China’s Racist Nationalism
China’s ideology of non-interference in human rights abuse lends itself directly to these sorts of human rights disasters. So people in peaceful countries that China seeks to influence are justifiably alarmed and should resist China’s growing cultural, economic, and military power in order to protect their own culture and democracy.
China’s racist nationalism is in competition with the diverse and positive democratic patriotism of not only our democratic Asian allies but the world. As we have seen with other dictators in the past, one bad apple can ruin it for regular peace-loving citizens. This is especially true in the nuclear age.

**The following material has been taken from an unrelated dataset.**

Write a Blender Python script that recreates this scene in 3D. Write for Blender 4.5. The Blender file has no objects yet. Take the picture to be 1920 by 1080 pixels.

We need to take opposition to the CCP’s aggression up a notch, and that includes boycotting its flag wherever found.
The choices that governments make about the flags and friends they accept today will have future repercussions as to the orientation, autocratic or democratic, that those governments take in the future. Today’s choices will affect the lives that our grandchildren live.
So rather than fly China’s flag over city hall, let’s fly the flags of Japan, Taiwan, South Korea, India, Bangladesh, Bhutan, Malaysia, and Indonesia.
Let’s honor our true friends, the ones who value democracy and human rights.
The foregoing is an opinion article and reflects the views of the author alone.